Right now, the MBTA is in the process of switching all its buses to battery-electric vehicles by 2040. The T’s North Cambridge garage, which used to house the overhead-electric buses, will be renovated over the next two years to serve 35 battery-electric buses, the Globe reported.
This plan was not supported by some climate and transit advocates, the Globe reported.
“It’s not the outcome we would have liked to see,” Jarred Johnson, executive director of the advocacy group Transit Matters, told the Globe. “We’re going to hold them accountable on this and make sure they bring that electrified service.”
Still, it won over some elected officials who believe that two years of diesel buses will be worth turning all the MBTA’s buses electric, the Globe reported.
Some riders told the Globe that they’d like to see the overhead-electric buses stay, given their lack of carbon emissions.

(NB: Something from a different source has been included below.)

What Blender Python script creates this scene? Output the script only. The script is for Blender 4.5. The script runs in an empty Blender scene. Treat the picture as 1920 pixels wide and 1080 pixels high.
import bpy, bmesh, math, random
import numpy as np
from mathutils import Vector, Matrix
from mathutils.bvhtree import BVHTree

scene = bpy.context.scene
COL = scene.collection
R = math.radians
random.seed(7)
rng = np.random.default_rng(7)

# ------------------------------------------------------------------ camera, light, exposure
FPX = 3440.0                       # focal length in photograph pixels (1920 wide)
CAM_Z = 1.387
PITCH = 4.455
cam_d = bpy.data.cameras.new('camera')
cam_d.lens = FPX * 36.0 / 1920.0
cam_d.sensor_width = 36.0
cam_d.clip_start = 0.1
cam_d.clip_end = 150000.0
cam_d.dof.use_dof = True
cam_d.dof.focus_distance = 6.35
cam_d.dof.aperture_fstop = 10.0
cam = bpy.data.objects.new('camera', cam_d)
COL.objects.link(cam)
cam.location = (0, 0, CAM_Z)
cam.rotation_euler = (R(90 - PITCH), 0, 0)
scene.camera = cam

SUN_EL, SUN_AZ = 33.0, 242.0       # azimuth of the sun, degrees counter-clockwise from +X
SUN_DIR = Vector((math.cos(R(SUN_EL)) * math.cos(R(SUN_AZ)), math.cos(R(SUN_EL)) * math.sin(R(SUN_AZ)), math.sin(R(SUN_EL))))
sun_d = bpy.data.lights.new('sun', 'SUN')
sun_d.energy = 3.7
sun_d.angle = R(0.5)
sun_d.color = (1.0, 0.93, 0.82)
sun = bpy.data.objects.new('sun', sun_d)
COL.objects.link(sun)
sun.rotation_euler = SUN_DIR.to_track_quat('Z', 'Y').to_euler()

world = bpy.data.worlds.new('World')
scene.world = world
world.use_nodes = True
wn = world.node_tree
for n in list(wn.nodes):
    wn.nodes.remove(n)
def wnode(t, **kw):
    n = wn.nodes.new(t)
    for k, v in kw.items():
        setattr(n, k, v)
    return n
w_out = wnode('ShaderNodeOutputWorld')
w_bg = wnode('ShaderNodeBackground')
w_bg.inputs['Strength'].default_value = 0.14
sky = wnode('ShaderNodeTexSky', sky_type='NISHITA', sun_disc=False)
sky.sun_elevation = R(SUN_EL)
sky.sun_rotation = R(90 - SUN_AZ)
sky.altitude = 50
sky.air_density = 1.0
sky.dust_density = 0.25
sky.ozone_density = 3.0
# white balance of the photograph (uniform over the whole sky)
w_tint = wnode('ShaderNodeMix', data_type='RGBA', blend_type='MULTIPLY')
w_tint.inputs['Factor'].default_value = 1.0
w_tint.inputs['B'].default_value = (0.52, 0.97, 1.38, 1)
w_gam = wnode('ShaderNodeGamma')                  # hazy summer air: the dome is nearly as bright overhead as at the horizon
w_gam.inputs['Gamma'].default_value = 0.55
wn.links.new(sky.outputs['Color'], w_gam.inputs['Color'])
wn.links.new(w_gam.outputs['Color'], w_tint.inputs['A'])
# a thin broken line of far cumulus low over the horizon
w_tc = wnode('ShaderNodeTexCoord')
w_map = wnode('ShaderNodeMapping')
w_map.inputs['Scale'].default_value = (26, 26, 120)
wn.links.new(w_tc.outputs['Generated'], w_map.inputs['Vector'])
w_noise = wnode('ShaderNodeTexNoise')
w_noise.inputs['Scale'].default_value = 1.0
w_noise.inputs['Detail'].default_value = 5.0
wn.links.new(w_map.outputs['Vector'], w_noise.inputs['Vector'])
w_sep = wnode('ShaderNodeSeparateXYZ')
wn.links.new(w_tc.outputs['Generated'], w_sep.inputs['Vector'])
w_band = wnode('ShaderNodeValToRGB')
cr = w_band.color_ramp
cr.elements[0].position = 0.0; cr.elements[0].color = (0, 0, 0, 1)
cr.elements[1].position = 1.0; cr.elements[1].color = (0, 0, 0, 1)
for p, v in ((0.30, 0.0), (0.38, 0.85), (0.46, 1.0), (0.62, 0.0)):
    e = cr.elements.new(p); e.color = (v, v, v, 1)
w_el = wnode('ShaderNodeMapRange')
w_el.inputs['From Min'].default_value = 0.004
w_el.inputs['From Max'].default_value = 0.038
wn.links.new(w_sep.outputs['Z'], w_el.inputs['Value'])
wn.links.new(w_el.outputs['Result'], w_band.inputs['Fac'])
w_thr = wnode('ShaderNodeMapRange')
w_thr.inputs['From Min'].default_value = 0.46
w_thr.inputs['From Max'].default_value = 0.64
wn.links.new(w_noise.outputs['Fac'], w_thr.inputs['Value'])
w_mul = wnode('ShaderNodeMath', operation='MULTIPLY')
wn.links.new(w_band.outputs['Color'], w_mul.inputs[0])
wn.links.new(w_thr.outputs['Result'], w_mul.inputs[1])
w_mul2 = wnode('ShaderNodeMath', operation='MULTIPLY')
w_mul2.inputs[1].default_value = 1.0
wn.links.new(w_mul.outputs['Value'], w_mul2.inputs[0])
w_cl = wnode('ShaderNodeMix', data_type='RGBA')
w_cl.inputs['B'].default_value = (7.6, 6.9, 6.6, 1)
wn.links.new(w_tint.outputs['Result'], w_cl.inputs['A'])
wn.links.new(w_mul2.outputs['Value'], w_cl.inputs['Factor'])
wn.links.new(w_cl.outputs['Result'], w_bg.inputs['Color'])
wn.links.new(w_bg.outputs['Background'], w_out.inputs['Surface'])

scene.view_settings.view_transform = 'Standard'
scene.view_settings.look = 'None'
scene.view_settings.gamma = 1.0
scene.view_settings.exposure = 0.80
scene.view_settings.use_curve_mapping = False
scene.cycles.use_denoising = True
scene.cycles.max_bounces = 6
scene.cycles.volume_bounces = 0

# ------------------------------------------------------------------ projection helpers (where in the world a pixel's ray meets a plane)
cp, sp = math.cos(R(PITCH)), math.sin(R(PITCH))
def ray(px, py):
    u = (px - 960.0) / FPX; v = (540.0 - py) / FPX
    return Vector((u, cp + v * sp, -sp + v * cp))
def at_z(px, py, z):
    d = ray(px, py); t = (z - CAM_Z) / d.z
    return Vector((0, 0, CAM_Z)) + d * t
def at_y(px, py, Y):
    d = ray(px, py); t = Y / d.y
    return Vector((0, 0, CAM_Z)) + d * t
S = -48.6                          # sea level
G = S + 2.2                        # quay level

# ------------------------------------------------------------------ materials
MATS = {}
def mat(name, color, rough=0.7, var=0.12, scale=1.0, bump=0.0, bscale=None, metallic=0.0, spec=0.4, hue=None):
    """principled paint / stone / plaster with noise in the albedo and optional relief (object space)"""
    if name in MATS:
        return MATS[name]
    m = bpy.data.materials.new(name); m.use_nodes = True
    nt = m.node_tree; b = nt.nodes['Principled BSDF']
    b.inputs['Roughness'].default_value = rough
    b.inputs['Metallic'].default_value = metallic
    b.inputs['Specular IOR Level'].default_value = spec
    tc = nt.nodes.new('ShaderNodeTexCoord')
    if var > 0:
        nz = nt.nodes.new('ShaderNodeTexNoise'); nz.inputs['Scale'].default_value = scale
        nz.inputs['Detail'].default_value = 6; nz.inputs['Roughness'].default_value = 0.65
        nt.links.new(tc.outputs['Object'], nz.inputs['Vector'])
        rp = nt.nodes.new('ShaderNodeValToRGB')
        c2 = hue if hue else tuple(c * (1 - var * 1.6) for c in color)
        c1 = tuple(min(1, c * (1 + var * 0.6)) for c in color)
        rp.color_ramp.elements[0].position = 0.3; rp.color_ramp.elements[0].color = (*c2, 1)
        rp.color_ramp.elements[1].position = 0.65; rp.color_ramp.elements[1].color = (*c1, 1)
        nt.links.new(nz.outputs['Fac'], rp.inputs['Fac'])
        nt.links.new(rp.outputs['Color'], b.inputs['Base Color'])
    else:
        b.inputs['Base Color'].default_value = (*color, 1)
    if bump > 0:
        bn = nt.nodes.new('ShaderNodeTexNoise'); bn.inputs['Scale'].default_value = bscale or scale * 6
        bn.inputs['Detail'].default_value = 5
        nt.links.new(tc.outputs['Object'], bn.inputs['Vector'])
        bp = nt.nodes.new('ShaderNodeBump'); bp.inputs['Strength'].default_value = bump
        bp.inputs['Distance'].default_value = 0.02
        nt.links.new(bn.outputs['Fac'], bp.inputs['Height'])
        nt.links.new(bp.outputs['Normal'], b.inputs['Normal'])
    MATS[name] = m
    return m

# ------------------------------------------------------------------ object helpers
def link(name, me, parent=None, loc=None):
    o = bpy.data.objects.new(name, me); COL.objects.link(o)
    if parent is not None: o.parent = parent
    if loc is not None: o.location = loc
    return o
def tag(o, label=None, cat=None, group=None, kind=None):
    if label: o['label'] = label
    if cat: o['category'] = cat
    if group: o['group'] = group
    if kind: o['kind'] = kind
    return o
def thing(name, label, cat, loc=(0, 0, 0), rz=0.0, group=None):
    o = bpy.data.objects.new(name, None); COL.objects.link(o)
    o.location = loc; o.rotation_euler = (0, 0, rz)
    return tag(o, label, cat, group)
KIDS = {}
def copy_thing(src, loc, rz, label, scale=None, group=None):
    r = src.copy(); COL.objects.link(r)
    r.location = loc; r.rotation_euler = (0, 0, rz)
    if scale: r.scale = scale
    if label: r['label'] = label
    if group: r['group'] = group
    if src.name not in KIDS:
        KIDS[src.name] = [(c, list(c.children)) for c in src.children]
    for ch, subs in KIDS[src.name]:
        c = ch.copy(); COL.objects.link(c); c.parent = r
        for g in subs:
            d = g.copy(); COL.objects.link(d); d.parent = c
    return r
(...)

But Scott Hamwey, the MBTA’s director of bus modernization, told the Globe there are major drawbacks to the buses, such as the buses having to be taken out of service due to a tree falling on a wire or ice building up, not to mention that they can’t be moved to other tracks, thus hindering flexibility.
While the battery-powered buses are cleaner and more flexible, the Globe reported that the MBTA has said their battery-powered buses experience big range reductions on cold days.
Perhaps counterproductively, the MBTA plans to fix the problem by using diesel heaters in the Cambridge garage when the weather gets cold, which will cause more diesel emissions.
The Globe reported that environmental groups are hoping to get the MBTA to fix the problem with in-route chargers at bus stations that would allow the buses to charge while at bus stations as an alternative.